Saturday, January 9, 2021

The fruits of patty-cake - today's edition

 During the later years of the Obama era, I had many posts with this title. Evidence was ample that Iran had not done much beyond complying with the narrowest interpretation of the terms of the Joint Comprehensive Plan of Action. There'd certainly been no change of heart, no desire on Iran's part to begin to really act like a well-intentioned member of the international community. When two US Navy patrol boats were captured by Iran in the Persian Gulf, their crew members photographed on their knees with their hands behind their heads, on the day Obama was to give the State of the Union address, or when the Ayatollah Khameini or top-ranking Quds Force or Revolutionary Guards spokesmen continued the rhetoric about the US being Iran's number one enemy, or when Iran continued to build ever-more powerful missiles, or when it would get caught shipping materiel to terrorist groups, I'd write a post with this title.

The reason was to hammer home a basic point of sensible foreign policy: you don't appease rogue regimes that have repeatedly declared that you are their enemy.

Pulling out of the JCPOA was one of the handful of laudable policy moves to come out of the Trump administration in my estimation.

But I feel pretty sure Trump did it from a transactional motivation rather than from adherence to the above-mentioned principle. He thinks in terms of deals, and saw the JCPOA as a bad one.

And then he put his signature inconsistency on display by making an abrupt turn from longstanding US policy toward North Korea and setting up and participating in the summits with Kim Jong-Un. We had to listen to gushing rhetoric about beautiful letters and North Korea's enormous potential, knowing full well there'd be no resulting change in that country's stance. 

If the JCPOA was driven at least largely by Obama's and Kerry's narcissistic determination to be seen as visionary peacemakers, Trump's overtures to Kim were that determination on steroids. 

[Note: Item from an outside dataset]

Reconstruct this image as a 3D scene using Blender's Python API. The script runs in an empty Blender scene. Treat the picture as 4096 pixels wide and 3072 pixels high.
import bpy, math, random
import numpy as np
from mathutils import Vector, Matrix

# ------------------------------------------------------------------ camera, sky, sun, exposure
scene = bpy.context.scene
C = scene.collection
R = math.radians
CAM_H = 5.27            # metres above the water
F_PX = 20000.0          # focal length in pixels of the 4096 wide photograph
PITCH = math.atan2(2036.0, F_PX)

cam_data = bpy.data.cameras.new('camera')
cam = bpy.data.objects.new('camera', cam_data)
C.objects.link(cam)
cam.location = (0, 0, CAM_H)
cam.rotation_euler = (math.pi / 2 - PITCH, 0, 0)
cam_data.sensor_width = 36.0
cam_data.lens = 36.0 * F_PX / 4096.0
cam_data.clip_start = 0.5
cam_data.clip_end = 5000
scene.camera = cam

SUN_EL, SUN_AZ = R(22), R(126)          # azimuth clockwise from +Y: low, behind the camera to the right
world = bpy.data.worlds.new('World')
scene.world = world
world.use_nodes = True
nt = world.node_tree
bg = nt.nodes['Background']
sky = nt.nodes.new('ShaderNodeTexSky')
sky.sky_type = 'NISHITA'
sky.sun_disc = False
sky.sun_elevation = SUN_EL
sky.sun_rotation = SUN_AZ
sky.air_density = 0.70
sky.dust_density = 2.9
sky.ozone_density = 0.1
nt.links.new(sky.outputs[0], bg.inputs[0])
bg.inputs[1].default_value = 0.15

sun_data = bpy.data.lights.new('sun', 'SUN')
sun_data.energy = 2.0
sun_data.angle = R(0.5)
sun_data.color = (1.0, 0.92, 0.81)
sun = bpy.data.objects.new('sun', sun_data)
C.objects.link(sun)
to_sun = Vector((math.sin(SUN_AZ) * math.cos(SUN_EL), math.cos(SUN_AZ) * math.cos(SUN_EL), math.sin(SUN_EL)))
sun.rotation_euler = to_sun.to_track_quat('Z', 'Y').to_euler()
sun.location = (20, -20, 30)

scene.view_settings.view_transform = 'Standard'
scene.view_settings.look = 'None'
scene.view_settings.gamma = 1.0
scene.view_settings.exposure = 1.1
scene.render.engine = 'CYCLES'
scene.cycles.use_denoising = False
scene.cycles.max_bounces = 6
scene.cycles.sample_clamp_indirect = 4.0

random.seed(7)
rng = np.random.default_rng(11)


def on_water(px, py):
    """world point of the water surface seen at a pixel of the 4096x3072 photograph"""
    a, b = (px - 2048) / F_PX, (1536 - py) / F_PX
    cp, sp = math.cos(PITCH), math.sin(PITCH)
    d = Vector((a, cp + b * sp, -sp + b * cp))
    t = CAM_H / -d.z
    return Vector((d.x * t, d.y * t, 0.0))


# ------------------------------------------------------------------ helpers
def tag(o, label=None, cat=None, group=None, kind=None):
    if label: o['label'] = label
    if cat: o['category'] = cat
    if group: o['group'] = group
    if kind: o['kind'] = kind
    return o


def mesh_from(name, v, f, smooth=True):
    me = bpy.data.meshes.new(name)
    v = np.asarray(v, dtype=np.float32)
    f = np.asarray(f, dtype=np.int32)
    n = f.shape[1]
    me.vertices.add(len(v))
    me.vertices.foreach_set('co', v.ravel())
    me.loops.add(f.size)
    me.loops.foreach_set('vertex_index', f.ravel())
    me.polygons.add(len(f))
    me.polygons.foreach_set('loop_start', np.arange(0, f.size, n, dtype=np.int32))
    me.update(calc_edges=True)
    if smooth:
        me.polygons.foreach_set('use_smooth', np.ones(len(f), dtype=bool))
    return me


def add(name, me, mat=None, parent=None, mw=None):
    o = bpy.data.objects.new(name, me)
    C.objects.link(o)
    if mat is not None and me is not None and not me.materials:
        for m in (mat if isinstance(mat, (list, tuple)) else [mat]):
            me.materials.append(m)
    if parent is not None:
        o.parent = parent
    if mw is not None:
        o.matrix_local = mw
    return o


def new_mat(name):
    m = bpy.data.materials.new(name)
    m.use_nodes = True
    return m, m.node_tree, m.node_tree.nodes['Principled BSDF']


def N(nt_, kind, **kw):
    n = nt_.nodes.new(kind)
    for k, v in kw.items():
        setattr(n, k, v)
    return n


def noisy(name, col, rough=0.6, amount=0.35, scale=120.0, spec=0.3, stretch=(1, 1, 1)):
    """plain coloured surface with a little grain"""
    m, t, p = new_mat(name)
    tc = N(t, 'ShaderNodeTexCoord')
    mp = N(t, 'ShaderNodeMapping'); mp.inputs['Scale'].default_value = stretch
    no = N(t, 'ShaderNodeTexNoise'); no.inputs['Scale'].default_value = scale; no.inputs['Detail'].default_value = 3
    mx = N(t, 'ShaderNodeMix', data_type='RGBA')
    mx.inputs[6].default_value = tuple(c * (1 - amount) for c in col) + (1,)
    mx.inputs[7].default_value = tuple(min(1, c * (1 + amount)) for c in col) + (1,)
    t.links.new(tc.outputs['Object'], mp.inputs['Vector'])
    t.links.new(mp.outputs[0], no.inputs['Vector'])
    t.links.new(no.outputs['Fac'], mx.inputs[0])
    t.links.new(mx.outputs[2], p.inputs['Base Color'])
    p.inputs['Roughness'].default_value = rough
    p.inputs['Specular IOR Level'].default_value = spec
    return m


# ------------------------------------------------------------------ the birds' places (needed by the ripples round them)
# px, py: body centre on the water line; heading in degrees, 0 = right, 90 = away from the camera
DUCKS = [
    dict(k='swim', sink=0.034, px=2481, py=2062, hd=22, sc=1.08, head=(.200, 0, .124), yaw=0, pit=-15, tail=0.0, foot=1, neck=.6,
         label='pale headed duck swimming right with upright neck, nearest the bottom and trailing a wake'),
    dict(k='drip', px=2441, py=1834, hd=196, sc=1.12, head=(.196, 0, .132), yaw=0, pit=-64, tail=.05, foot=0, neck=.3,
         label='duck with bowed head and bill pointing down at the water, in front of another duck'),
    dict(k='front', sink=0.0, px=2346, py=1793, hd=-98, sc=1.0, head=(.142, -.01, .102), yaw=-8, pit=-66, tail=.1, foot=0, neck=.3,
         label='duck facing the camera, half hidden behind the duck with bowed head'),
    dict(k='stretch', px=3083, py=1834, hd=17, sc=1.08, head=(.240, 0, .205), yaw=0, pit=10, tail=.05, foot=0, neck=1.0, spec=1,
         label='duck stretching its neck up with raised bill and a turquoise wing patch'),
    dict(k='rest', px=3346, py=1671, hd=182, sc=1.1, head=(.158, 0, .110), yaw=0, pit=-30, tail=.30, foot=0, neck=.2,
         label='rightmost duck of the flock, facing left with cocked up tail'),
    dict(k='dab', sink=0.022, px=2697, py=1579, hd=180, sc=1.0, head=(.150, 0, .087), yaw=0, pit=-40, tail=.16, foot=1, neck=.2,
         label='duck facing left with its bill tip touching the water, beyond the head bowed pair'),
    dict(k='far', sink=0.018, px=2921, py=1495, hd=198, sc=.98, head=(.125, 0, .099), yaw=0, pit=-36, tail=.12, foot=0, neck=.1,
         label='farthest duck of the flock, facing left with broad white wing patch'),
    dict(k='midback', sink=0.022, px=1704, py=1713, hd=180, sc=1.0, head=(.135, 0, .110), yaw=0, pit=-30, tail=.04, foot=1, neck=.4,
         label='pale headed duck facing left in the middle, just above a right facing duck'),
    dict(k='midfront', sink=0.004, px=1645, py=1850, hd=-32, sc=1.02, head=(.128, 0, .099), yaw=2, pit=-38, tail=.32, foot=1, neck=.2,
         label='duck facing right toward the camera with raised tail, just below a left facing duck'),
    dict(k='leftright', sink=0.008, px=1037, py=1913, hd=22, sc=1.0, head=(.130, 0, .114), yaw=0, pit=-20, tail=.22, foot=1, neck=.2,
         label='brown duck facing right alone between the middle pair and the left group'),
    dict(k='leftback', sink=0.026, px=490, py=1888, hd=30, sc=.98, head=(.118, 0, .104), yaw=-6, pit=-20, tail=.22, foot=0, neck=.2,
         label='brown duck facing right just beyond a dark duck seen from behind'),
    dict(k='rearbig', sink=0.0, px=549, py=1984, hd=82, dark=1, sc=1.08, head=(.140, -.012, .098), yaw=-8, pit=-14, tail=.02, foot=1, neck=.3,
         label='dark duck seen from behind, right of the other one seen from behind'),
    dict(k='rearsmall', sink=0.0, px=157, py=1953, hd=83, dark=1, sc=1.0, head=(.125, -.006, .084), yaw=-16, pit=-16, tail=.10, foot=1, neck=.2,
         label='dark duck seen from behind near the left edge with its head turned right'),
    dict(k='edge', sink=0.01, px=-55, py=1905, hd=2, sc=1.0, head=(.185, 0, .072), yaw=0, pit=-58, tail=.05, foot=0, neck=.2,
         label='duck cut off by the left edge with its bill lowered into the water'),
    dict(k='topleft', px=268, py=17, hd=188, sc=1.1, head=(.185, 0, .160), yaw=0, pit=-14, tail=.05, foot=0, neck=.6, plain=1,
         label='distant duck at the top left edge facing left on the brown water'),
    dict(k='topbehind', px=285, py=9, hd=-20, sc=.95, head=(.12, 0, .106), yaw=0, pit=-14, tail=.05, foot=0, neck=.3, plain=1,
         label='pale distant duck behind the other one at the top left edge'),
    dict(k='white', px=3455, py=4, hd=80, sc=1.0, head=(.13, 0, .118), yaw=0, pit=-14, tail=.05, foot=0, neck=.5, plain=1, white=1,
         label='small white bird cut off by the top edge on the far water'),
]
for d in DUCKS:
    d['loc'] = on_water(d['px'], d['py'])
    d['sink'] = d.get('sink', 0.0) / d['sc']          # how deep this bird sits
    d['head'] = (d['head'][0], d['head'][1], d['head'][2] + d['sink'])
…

And, no surprise here, it was all for naught:

North Korean leader Kim Jong Un threatened to expand his nuclear arsenal as he disclosed a list of high-tech weapons systems under development, saying the fate of relations with the United States depends on whether it abandons its hostile policy, state media reported Saturday.

 

Kim’s comments during a key meeting of the ruling party this week were seen as applying pressure on the incoming administration of President-elect Joe Biden, who has called Kim a “thug” and has criticized his summits with President Donald Trump.

 

The Korean Central News Agency quoted Kim as saying the “key to establishing new relations between (North Korea) and the United States is whether the United States withdraws its hostile policy.”

The Kim regime has the same basic stance it's had for decades:

He again called the U.S. his country’s “main enemy.”

“Whoever takes office in the U.S., its basic nature and hostile policy will never change,” he said.

So when some drool-besotted Trumpist starts in with the list of supposedly great accomplishments of the Very Stable Genius and gets to this subject, you can respond, "I think we can take that one off."